***** Supplied material *****

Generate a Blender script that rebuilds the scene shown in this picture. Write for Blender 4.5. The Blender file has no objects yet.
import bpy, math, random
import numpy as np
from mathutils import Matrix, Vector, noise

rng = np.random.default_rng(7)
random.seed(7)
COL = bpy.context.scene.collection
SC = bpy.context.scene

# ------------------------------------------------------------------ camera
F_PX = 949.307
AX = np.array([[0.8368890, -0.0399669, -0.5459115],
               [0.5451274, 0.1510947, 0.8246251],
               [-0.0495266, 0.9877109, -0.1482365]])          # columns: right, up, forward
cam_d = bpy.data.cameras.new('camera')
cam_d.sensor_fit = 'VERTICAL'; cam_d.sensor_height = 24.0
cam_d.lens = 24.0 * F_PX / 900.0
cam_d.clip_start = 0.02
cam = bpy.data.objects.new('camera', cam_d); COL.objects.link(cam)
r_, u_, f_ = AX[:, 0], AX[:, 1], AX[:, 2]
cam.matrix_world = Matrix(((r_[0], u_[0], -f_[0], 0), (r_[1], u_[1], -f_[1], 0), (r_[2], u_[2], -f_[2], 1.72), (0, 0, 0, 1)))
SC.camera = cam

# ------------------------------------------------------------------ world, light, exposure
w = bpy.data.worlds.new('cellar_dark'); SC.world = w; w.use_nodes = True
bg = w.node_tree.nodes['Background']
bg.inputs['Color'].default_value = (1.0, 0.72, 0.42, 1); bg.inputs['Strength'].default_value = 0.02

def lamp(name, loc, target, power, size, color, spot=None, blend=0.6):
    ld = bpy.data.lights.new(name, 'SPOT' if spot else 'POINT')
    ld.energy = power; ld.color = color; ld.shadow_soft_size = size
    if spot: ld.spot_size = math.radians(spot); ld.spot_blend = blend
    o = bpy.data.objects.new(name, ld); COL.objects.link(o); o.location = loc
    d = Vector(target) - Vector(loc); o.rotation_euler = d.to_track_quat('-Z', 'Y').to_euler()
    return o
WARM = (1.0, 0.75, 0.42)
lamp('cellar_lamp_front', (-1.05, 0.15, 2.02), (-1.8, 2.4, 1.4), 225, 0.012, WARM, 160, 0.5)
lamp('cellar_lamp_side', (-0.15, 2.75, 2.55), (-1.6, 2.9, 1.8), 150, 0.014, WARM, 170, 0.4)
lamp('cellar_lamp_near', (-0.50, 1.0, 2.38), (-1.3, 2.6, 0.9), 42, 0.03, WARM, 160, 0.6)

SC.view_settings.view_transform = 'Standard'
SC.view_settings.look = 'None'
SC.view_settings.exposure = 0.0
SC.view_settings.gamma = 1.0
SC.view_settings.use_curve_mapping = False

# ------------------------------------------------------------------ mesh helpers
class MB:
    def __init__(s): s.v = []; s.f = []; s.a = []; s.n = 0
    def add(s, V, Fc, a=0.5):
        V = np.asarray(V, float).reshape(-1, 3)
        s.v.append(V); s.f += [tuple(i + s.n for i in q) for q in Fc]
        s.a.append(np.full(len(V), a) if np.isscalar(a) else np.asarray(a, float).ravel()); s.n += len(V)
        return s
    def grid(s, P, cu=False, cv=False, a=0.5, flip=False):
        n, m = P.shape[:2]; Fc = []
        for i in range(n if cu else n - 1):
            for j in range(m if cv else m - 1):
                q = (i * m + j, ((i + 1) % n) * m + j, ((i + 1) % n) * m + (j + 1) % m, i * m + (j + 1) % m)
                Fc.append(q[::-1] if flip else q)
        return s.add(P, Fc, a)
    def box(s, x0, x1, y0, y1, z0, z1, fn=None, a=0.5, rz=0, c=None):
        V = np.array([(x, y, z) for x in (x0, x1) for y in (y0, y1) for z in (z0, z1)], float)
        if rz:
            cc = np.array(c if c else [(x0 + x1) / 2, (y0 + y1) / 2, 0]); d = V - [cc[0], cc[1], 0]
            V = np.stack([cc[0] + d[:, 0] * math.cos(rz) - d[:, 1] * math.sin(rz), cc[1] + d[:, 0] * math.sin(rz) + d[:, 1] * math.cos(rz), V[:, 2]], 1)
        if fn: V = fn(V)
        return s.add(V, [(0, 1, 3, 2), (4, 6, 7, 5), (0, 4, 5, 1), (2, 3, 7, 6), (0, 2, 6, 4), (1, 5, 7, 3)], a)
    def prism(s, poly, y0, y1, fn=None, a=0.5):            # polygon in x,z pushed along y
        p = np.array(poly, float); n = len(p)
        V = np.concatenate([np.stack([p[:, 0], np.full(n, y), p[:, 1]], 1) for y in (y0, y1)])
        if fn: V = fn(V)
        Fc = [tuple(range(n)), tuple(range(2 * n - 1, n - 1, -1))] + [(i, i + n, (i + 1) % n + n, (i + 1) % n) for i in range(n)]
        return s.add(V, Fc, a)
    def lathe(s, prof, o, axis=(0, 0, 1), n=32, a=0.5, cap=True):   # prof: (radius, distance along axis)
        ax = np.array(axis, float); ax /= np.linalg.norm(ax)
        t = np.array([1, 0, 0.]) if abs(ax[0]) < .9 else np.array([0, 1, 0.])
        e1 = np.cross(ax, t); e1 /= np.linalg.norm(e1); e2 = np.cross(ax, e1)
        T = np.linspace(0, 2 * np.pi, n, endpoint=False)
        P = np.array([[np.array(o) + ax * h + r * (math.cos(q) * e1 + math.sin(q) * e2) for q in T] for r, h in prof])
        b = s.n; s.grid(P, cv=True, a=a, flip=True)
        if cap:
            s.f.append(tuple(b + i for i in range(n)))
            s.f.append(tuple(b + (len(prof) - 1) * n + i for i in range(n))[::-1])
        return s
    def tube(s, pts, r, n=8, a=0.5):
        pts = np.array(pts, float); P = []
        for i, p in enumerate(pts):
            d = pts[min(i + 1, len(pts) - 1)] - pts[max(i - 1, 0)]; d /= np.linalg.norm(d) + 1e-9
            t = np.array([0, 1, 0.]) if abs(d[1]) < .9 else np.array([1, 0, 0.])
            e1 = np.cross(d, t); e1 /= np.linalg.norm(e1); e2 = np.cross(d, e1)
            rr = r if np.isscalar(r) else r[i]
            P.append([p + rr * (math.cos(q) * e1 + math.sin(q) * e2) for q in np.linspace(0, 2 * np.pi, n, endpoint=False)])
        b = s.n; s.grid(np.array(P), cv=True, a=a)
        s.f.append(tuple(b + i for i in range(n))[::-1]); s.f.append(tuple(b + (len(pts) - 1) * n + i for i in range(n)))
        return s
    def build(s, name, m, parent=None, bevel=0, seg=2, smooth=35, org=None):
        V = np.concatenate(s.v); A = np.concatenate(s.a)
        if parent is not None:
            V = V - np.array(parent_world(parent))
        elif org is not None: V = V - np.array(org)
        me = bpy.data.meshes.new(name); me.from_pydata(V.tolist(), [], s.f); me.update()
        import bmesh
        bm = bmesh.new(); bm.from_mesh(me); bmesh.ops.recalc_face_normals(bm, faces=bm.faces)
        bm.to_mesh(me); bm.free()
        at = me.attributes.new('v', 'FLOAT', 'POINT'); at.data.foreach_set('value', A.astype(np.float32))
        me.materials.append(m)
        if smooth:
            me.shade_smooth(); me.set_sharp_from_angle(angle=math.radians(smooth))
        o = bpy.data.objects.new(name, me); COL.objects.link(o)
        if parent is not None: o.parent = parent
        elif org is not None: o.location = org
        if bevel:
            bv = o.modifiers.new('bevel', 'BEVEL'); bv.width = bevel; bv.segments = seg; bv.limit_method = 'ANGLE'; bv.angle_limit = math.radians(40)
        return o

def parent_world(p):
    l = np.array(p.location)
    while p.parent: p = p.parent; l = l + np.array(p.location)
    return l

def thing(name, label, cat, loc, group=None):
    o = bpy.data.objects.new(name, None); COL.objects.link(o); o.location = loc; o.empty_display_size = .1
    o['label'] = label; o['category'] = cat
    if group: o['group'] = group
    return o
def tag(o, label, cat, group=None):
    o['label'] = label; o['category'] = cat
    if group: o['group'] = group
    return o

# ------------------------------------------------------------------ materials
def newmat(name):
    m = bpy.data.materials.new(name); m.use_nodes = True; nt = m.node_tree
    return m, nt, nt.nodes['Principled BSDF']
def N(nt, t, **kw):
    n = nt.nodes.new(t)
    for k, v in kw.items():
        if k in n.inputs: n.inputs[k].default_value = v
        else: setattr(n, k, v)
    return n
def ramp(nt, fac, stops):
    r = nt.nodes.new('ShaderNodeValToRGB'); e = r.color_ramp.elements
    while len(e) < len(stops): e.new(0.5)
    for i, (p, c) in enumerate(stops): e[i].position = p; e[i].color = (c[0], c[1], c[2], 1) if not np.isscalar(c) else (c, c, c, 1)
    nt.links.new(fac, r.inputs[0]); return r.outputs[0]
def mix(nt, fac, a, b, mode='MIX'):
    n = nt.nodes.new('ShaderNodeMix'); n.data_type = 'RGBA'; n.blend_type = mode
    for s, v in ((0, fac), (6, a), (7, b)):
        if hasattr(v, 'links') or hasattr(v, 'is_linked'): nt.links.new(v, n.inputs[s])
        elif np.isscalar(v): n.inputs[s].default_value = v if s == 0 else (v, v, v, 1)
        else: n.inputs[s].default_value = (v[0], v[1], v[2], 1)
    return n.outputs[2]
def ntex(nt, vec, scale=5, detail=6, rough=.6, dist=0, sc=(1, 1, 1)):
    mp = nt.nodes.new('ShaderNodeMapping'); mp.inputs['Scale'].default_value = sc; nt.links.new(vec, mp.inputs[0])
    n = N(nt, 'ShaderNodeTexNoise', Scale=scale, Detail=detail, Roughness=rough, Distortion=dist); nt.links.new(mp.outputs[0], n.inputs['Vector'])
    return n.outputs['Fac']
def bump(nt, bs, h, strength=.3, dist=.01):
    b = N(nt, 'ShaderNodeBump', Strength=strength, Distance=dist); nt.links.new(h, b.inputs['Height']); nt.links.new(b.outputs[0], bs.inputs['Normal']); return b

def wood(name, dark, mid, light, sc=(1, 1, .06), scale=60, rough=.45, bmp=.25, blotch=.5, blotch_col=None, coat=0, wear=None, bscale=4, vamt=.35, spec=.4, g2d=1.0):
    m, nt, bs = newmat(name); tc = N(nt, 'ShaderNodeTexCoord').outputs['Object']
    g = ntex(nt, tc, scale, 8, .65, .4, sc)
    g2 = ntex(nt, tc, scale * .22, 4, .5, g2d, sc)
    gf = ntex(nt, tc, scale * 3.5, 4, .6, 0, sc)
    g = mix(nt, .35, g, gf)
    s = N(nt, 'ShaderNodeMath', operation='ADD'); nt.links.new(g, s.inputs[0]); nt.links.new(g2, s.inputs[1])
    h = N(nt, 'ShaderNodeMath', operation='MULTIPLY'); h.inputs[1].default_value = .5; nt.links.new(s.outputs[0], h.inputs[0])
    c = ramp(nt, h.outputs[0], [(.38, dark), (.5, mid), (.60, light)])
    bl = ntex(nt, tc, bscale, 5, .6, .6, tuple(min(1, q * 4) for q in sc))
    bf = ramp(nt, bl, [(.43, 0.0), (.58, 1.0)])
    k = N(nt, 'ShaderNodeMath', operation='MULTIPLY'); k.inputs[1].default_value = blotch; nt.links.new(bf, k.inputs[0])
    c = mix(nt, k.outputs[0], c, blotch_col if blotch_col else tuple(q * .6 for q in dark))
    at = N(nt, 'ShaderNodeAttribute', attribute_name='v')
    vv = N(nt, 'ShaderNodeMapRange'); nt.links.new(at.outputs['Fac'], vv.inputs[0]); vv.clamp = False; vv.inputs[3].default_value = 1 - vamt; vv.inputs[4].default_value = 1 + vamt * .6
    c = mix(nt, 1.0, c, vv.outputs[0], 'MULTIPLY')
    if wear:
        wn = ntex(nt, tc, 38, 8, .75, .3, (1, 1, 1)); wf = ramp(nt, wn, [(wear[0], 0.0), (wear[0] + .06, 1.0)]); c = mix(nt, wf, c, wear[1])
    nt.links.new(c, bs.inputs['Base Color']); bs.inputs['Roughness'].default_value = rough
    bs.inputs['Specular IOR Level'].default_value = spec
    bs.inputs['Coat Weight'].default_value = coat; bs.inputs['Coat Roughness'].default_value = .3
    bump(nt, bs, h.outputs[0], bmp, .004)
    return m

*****

> Direction: Return only the lines spanning from the first line of the material through the line with "from mathutils import Matrix, Vector, noise", copied exactly, both ends kept.

> Response below:
Generate a Blender script that rebuilds the scene shown in this picture. Write for Blender 4.5. The Blender file has no objects yet.
import bpy, math, random
import numpy as np
from mathutils import Matrix, Vector, noise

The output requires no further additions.